Speed limits were defined: no greater than eight miles an hour in business and closely built up portions of municipalities, nor more than fifteen miles in other portions of such municipalities, nor more than twenty miles an hour outside such municipalities. Motorists were to provide an: efficient brake and suitable bell, horn or other signal. Persons with horses on the road could hold up a hand as a signal and the automobilist had to bring his motor vehicle to a stop and allow the Horse & Co., Ltd., to pass.

Just a hint of the future, when the bottom was destined to drop out of the market, could be found perhaps in conditions along towards the 'Fall and Winter of 1905, when certain stocks were beginning to be sold cheap.
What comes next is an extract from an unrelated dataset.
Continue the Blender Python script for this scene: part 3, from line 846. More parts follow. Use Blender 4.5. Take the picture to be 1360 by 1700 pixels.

In Culver, for example, Hayes Son's Livery had for sale "first and second-hand buggies and carriages at your own price." That was in the fall, but in the Winter the same concern had bargains in sleighs. In time, sad to relate, even sleighs and the merry jingle of the sleigh-bells were to become antique things. Times were soon to go against them all, except the gas-buggy. Even sleighing snow began to get scarcer and scarcer, and old timers in this section remark in this later day that "we don't have nowheres near the snows we used to have 'round here. Say, I can remember when . . .

Sic transit gloria mundi. So passes away the glory of the world.